There is an old saying that "Cash is King" that entrepreneurs need to be mindful of. No matter how fantastic be the business model of the company, book profits are not enough, it needs to ensure sufficient cash flow to pay its suppliers, employees, etc to survive. If it fails to secure cash, the business will eventually fail. While a startup can have negative cash flow from the business, it would need to secure funds from investors, but investors would run out of patience if the business fails to generate cash.

 

It is important for entrepreneurs to secure financing for the business. While entrepreneurs invest in their own funds, in order to scale up the business external investors may be needed. This financing can be in the form of debt or equity, both of which have their pros and cons.

 

  • Value time

Another old adage "Time is Money" is something entrepreneurs need to be mindful of. They will find themselves short of time and need to assess whether an issue is worth spending their time on. Assigning a value on their time can help them assess how much time they should invest in an activity, as well as arrive upon a delegation framework to help them with quick turnaround time.

 

While an entrepreneur sets up a business to build wealth, it is important for them to recognize their dual roles, that of investors as well as a full-time CEO. The payoff for the first comes from the wealth generated from the business- read that as the valuation of the business.

 

  • Track inflow, outflow

At the initial stages of launching a business, an entrepreneur needs to keep a careful track of how the business model evolves and how funds are allocated. In short, "track revenues and spending" until you arrive upon a consistent pattern. One needs to keep a careful track of inflows and outflows to ensure balanced cash flows as well. An intelligent investment would be building a proper MIS and accounting software, in addition to hiring finance professionals.

 

It is important to have a long-run perspective and have a scalable business model, with limited fixed costs. This can be achieved by various tactical elements like opting for co-working spaces or an optimal model for fixed vs variable pay for employees.

 

  • Diversify wealth

While new entrants may enthusiastically anticipate success, they should be ready for failure. It is estimated that about 90% of start-ups fail in the first five years of starting their business.

 

Entrepreneurs should diversify their wealth in order to shield themselves from the ups and downs of their business.
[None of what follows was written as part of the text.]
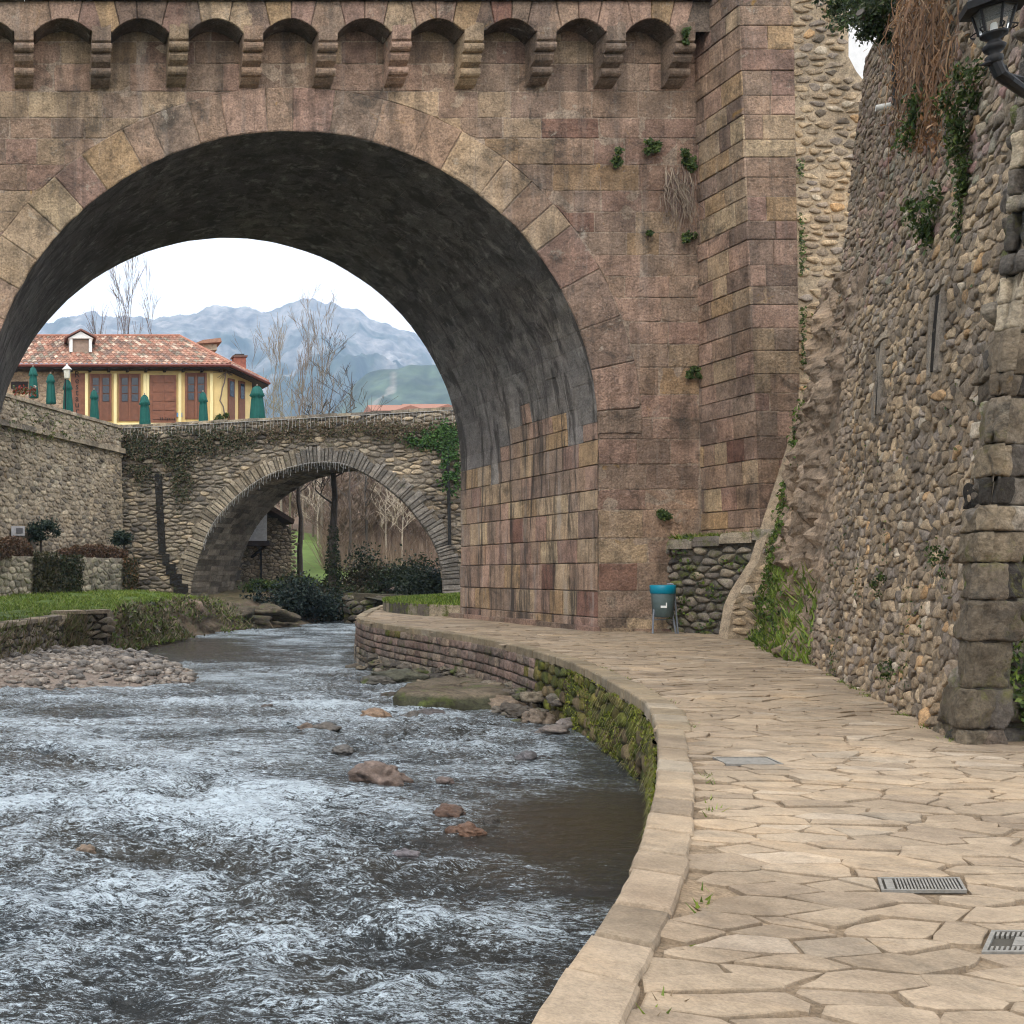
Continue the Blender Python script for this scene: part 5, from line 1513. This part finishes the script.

For this, they need to have a robust asset allocation plan, depending on their age and risk tolerance. They should invest in equities, debt, and real estate. For a young entrepreneur whose age is 25, up to 80% of their allocation can be inequities. In order to achieve this objective, consider utilizing the services of a financial advisor.

 

  • Set goals

Lastly, an entrepreneur setting up a startup needs to set financial goals, while some of this will undoubtedly be part of their vision, like to be a unicorn within five years. However, for an actionable plan will also have milestones to achieve this goal, against which progress can be tracked.